Sarah Marwick, a GP from Birmingham, has been chasing solar eclipses for the past 25 years, travelling to France, Zimbabwe, Zambia, Libya, China, the Arctic Circle, Wyoming and now Toronto.
At 4am on Tuesday, Sarah Marwick’s alarm went off: it was time to get her children and partner ready for their flight from Heathrow to Toronto, with a stopover in Chicago. The 3,500-mile journey towards seeing her seventh total solar eclipse had begun.
“It’s kind of an addiction I guess,” the slightly jet-lagged 51-year-old GP from Birmingham said, coffee in hand, during a first-morning call with Sky News from her hotel room in Toronto.
Sarah is preparing for the total solar eclipse on Monday which will stun viewers across the US, Canada and Mexico.

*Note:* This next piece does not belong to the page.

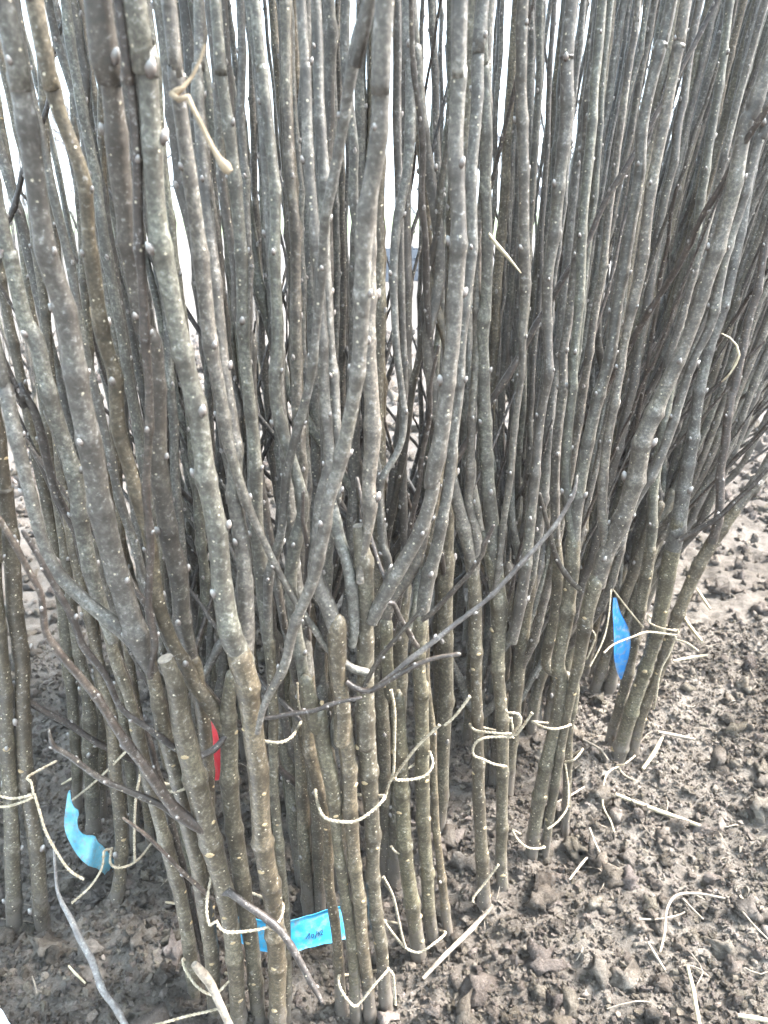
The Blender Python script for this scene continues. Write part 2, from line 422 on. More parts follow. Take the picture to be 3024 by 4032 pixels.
crumbs('soil_lumps', 5600, .003, .0110, 2, (-1.0, 1.3, .30, 1.9), 1.8, 'small lumps of soil all over the ground')
crumbs('far_soil_lumps', 2600, .006, .022, 2, (-2.5, 1.8, 1.6, 4.0), 1.6, 'pale lumps of earth on the ground behind the row')

# ================================================================== FRONT SAPLINGS (traced one by one)
def sapling(label, trunk, shoots=(), group=None, mat_t='bark', scars=5, cut=False, tall=False, mat_s='bark_shoot', trunk_buds=False):
    pts = to_ground(trunk)
    if tall: pts = to_top(pts)
    e = empty('sapling', Vector((pts[0][0].x, pts[0][0].y, 0)))
    grow(e, 'trunk', pts, mat_t, trunk_buds or tall, .05, cut, scars, kink=.0007)
    for sh in shoots:
        p = sh['p']; p = to_top(p) if sh.get('tall', True) else p
        grow(e, sh.get('name', 'shoot'), p, sh.get('m', mat_s), True, sh.get('sp', .034), kink=sh.get('k', .0010), sides=sh.get('sides', 12), budscale=sh.get('bs', 1))
    tag(e, label, 'sapling', group or 'saplings of the near bundles'); return e
def twig(p, **k): return dict(p=p, name='twig', m=k.pop('m', 'bark_dark'), tall=False, sp=.022, k=.0006, sides=8, bs=1.1, **k)

# ---- front bundle A
sapling('front sapling with a sawn stub top, its green side branch reaching to the left edge',
    trace(.405, .375, ('c5', [(1032,1475,80),(1015,1200,82),(1000,1060,86),(965,870,95),(912,680,112),(862,500,112),(820,330,110),(780,150,100),(758,0,95)]), ('c3', [(745,1440,82),(722,1365,78)])),
    [dict(p=trace(.385, .33, ('c5', [(880,640,56),(835,605,64),(790,570,60),(700,470,54),(600,330,50),(500,200,46),(400,60,42)]), ('b3', [(420,1010,62),(345,890,60),(310,640,56),(230,500,54),(100,280,50),(0,120,50),(-120,-60,46)])), m='bark_dark', tall=False),
     twig(trace(.39, .36, ('c5', [(965,905,45),(990,905,45),(1050,950,36),(1140,1010,38),(1220,1080,36),(1290,1190,34),(1340,1290,30),(1388,1378,22)]))),
     twig(trace(.385, .35, ('c5', [(840,610,36),(770,580,34),(700,530,33),(560,470,32),(430,410,28),(300,310,26),(240,270,22),(215,200,12)]))),
     twig(trace(.39, .36, ('c5', [(935,935,28),(900,920,26),(800,830,22),(700,730,20),(600,640,18),(535,588,14)])))],
    cut=True, scars=7)
sapling('front sapling whose tall thick shoot runs up along the left edge of the picture',
    trace(.415, .385, ('c5', [(932,1475,66),(918,1200,72),(890,1000,78),(860,800,82),(822,650,86)]), ('b3', [(1340,2180,125),(1262,1900,130),(1185,1600,128),(1130,1300,115),(1085,1110,120)])),
    [dict(p=trace(.386, .315, ('b3', [(1100,1180,120),(1040,1050,150)]), ('c3', [(600,1270,112),(550,1140,115),(492,950,116),(435,700,116),(402,480,115),(352,250,112),(305,0,110)]), ('c1', [(250,1230,108),(190,960,102),(110,560,104),(62,320,105),(10,-20,112)])), bs=.8),
     dict(p=trace(.39, .40, ('c3', [(600,1340,70),(500,1240,72),(400,1150,70),(280,1020,66),(190,850,64),(120,650,66),(70,450,70),(50,370,72),(15,200,70),(-10,60,66)]))),
     dict(p=trace(.38, .325, ('b3', [(1095,1230,50),(1100,1150,55),(1130,980,58),(1080,800,60),(1060,600,56),(1085,350,66),(1090,200,70)]), ('c3', [(640,480,40),(640,200,44),(628,0,46)]), ('c1', [(618,1180,46),(606,1000,50),(590,600,50),(560,250,52),(525,-10,54)])), m='bark_dark', k=.0006)],
    scars=5)
sapling('front sapling with two knotted stems, its shoot bending far left behind the others',
    trace(.415, .40, ('c5', [(1112,1475,74),(1092,1150,76),(1070,1000,80),(1042,800,86),(1012,620,88),(992,400,90),(985,250,88),(975,120,80)]), ('c3', [(1000,1440,60)])),
    [dict(p=trace(.405, .345, ('c5', [(1005,290,60),(960,190,82),(890,85,78),(830,5,76)]), ('b3', [(1350,1150,118),(1250,950,112),(1180,700,112),(1112,400,112),(1045,90,112)]), ('c3', [(520,340,72),(480,120,72),(450,0,72)]), ('c1', [(405,1180,74),(380,1020,66),(340,740,70),(265,500,74),(228,330,78),(135,-10,92)])), m='bark'),
     twig(trace(.398, .345, ('c5', [(985,230,30),(930,290,36),(850,320,34),(790,310,34)]), ('b3', [(1350,1790,60),(1200,1690,55),(1050,1570,50),(870,1430,48),(750,1200,52),(600,1000,60),(540,830,56),(400,550,52),(300,350,50),(190,170,40)])))],
    scars=4)
sapling('thickest front sapling, its long shoot with a large bud rising straight past the dangling stalk',
    trace(.408, .375, ('c5', [(1203,1475,86),(1192,1200,92),(1180,1000,96),(1152,800,98),(1132,600,98),(1120,400,102),(1100,250,104),(1082,100,108),(1070,0,112)]), ('c3', [(1050,1420,128),(1030,1360,125)])),
    [dict(p=trace(.377, .325, ('c3', [(1055,1400,110),(1010,1310,118),(985,1230,108),(960,1050,102),(920,800,100),(880,550,100),(842,300,96),(803,130,96),(780,0,98)]), ('c1', [(742,1200,100),(702,950,100),(670,700,100),(640,400,102),(618,200,108),(575,-20,122)])), bs=1.2),
     dict(p=trace(.385, .42, ('c3', [(1060,1390,80),(1062,1250,92),(1058,1000,76),(1040,800,74),(1020,560,72),(990,300,72),(960,50,70)]), ('c1', [(930,1250,66),(900,900,62),(880,600,60),(860,300,58),(850,0,56)]))),
     dict(p=trace(.37, .315, ('b4', [(195,1640,44),(225,1500,55),(265,1390,60),(370,1190,72),(430,960,80),(500,790,84),(570,600,92),(620,350,98),(655,120,100)]), ('c3', [(1470,540,72),(1520,300,72),(1560,10,76)]), ('c1', [(1582,1000,92),(1612,700,90),(1640,350,96),(1665,-20,98)])), bs=.9),
     twig(trace(.38, .375, ('b4', [(215,1545,30),(300,1535,34),(400,1515,38),(560,1490,36),(700,1440,34),(858,1405,30)])))],
    scars=9)
sapling('thin front sapling half hidden behind the thickest one',
    trace(.42, .43, ('c5', [(1242,1475,42),(1240,1250,46),(1232,1000,48),(1200,700,50),(1180,300,50)]), ('c3', [(1160,1300,55)])),
    [dict(p=trace(.43, .40, ('c3', [(1160,1300,55),(1140,1100,80),(1120,900,70),(1100,600,64),(1080,300,60),(1050,0,60)]), ('c1', [(1040,1100,62),(1010,700,60),(960,300,58),(930,0,58)]))),
     dict(p=trace(.43, .335, ('c3', [(1155,1230,48),(1165,1020,50),(1185,930,46),(1215,800,44),(1240,560,44),(1310,300,46),(1345,130,44)]), ('c1', [(1385,1200,46),(1412,950,48),(1440,800,56),(1482,550,52),(1522,300,64),(1570,80,70),(1600,-10,70)])), k=.0008)],
    scars=4)
# big second column of the upper left
sapling('slender sapling behind the sawn stub, straight stem filling the upper left',
    trace(.44, .42, ('c5', [(900,1250,60),(905,900,64),(900,500,66),(885,200,70)]), ('c3', [(850,1450,72),(830,1380,74)])),
    [dict(p=trace(.42, .33, ('c3', [(832,1400,72),(800,1230,84),(768,1000,94),(722,850,96),(692,600,98),(672,300,92),(648,0,84)]), ('c1', [(600,1420,82),(572,1200,92),(556,1000,100),(520,700,108),(482,300,104),(430,-20,136)])))],
    scars=3)
sapling('thin dark stem at the left of the front bundle behind the cream twine',
    trace(.425, .42, ('c5', [(845,1475,60),(820,1200,66),(780,900,70),(712,680,70),(650,450,68),(600,250,65),(550,50,60)]), ('c3', [(510,1420,60),(470,1280,60)])),
    [dict(p=trace(.42, .40, ('c3', [(480,1300,58),(440,1150,70),(400,980,76),(362,800,78),(330,640,80),(262,400,80),(232,300,80),(190,120,80),(165,0,80)]), ('c1', [(120,1400,76),(80,1250,75),(40,1080,70),(-10,880,65)])))], scars=5)
sapling('reddish brown slim sapling crossing leftwards behind the front bundle',
    trace(.435, .43, ('c5', [(872,1160,36),(832,1000,40),(790,800,42),(742,610,40)]), ('b3', [(1200,2100,60),(1130,1880,62),(1080,1700,60),(1000,1500,58),(960,1350,56),(900,1150,60),(800,950,62),(745,790,66),(690,640,66)])),
    [dict(p=trace(.43, .40, ('b3', [(700,660,66),(640,520,70),(570,330,72),(520,130,72)]), ('c3', [(245,640,42),(190,480,44),(140,310,44),(70,190,40),(-10,30,38)])), m='bark_dark')], mat_t='bark_dark', scars=1)

# ---- left bundle M and edge bundle N
sapling('soil-splashed sapling in front of the pale blue ribbon',
    trace(.52, .60, ('c5', [(492,975,78),(508,880,68),(516,800,64),(520,600,66),(502,400,66),(490,250,62),(470,100,58)]), ('c3', [(440,1475,56),(402,1280,54),(335,1000,52),(280,700,52),(245,400,50),(200,0,48)]), ('c1', [(150,1000,48),(90,500,46),(20,0,46)])), tall=True, scars=3, group='saplings of the left bundles')
sapling('knobbly sapling with a ring-shaped branch scar, left bundle',
    trace(.62, .66, ('c5', [(402,655,72),(395,500,72),(388,300,76),(392,200,78),(385,90,62),(378,0,60)]), ('c3', [(365,1440,56),(330,1300,52),(305,1100,50),(280,900,48),(235,600,46),(180,200,44)]), ('c1', [(120,1200,42),(40,700,40),(-30,300,40)])), tall=True, scars=4, group='saplings of the left bundles')
sapling('darkest sapling of the left bundle, beside the upper end of the pale ribbon',
    trace(.65, .68, ('c5', [(332,570,50),(326,300,54),(312,0,60)]), ('c3', [(300,1440,62),(288,1250,72),(268,1100,66),(240,900,58),(180,600,54),(100,200,50)]), ('c1', [(20,1300,48),(-60,800,46)])), tall=True, scars=3, group='saplings of the left bundles')
sapling('thinner sapling at the back of the left bundle, right of the ring scar',
    trace(.64, .70, ('c5', [(450,700,44),(445,500,46),(440,200,50),(430,0,50)]), ('c3', [(425,1400,50),(400,1150,48),(360,850,46),(320,500,44),(280,100,42)]), ('c1', [(240,1000,40),(190,500,40),(150,0,38)])), tall=True, scars=2, group='saplings of the left bundles')
sapling('back sapling of the left bundle behind the hanging twine end',
    trace(.60, .66, ('c5', [(590,800,52),(580,600,54),(560,350,54),(530,100,52)]), ('c3', [(520,1420,52),(480,1200,50),(440,900,48),(420,600,46),(390,200,44)]), ('c1', [(360,1000,42),(320,500,40),(300,0,40)])), tall=True, scars=2, group='saplings of the left bundles')
sapling('short dark sapling between the hanging twine end and the front bundle',
    trace(.59, .62, ('c5', [(655,800,46),(640,600,48),(620,350,50),(590,100,50)]), ('c3', [(570,1420,48),(545,1200,46),(520,800,44),(500,400,42)]), ('c1', [(470,1200,40),(440,600,40),(420,0,40)])), tall=True, scars=1, group='saplings of the left bundles')
sapling('sapling at the left edge tied with two turns of cream twine, outer one',
    trace(.505, .50, ('c5', [(62,1060,78),(52,800,78),(42,500,74),(30,250,76),(15,0,78)]), ('c3', [(0,1300,76),(-20,1000,72),(-40,600,70)])), tall=True, scars=4, group='saplings of the left bundles')
sapling('sapling at the left edge tied with two turns of cream twine, inner one',
    trace(.505, .52, ('c5', [(188,1070,76),(162,800,78),(132,550,78),(102,250,78),(92,0,74)]), ('c3', [(95,1440,76),(76,1250,80),(60,1050,82),(40,850,80),(20,650,78),(-20,400,74)])), tall=True, scars=5, group='saplings of the left bundles')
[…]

She has so far travelled to France, Africa, Libya, China, Svalbard and Wyoming, as her first experience of the moon’s perfect alignment with the sun and earth made her want to keep chasing total eclipses.
Back then, it was 1999. She was 26 and had just finished university when she travelled with her family to Reims, France, for the event.
There were thick clouds in the sky but it was nonetheless the “most unworldly experience”, Sarah said, as it was like “some kind of end-of-days movie where you see this blackness just approaching you”.
‘The eclipse was perfect’
“It was the most glorious day… the eclipse was perfect. I was absolutely hooked at that point.”
During a total solar eclipse, the sky falls dark as if it were dawn or dusk, and a halo forms around the sun as its light is blocked out by the moon.